Bin Laden Will Never Face US Trial, Be Caught Alive: Holder
WASHINGTON - Al-Qaeda chief Osama bin Laden will never face trial in the United States because he will not be captured alive, Attorney General Eric Holder told lawmakers on Tuesday.
During a heated exchange with Republican congressmen, Holder predicted that "we will be reading Miranda rights to the corpse of Osama bin Laden" rather than to the US public enemy number one in captivity."Let's deal with reality," the attorney general added.
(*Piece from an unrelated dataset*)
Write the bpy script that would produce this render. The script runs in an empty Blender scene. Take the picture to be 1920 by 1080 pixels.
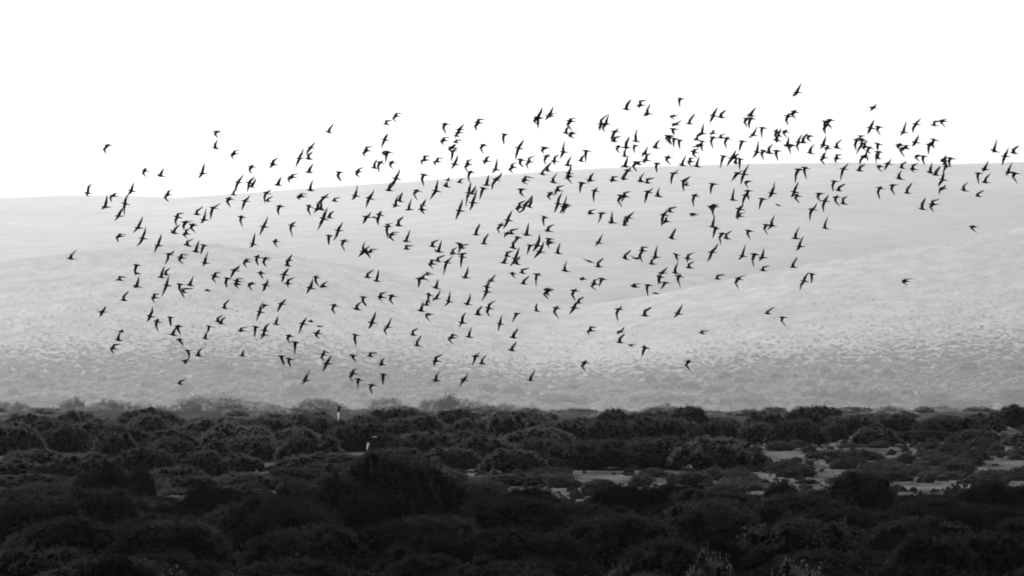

Bin Laden "will never appear in an American courtroom."
Holder reacted angrily to Republican critics who say the attorney general's proposal to try terror suspects in US federal civilian courts would put Americans at risk.
"They have the same rights that a Charles Manson would have, any other kind of mass murderer," he told a House Appropriations subcommittee hearing.
"The notion that a defendant in an Article III (civilian) court is somehow being treated in an inappropriate, special way -- that he's being coddled, is anything but the truth... These defendants charged with murder are treated just like any other murder defendant would be."
Republican Representative John Culberson said Holder's analogy to Manson, a convicted killer, showed President Barack Obama's administration has a profound disconnect with an American public that wants the terror suspects to be tried as war criminals and not as criminal defendants.
"My constituents and I just have a deep-seeded and profound philosophical difference with the Obama administration, the Department of Justice, the leadership of this Congress," the Texas Republican said.
"This is war, and in time of war, we as a nation have never given constitutional rights to foreign nationals, enemy soldiers, certainly captured overseas."
The hearing came as the Obama administration's plans to try the self-proclaimed mastermind of the September 11 attacks, Khalid Sheikh Mohammed, and his alleged co-conspirators on trial in New York have been put on hold.
Mounting opposition from local politicians, including New York Mayor Michael Bloomberg, has led the White House to reconsider, and it is now looking at trying the men in a military tribunal.
Holder said a decision was weeks and not months away.
Democratic Representative Chaka Fattah, meanwhile, complained that politicians were too "cowardly" to hold a civilian trial in New York, just steps away from where the World Trade Center once stood.
"It doesn't befit a great nation to hesitate or equivocate on the question of following our own laws and the impulse to justice," he said.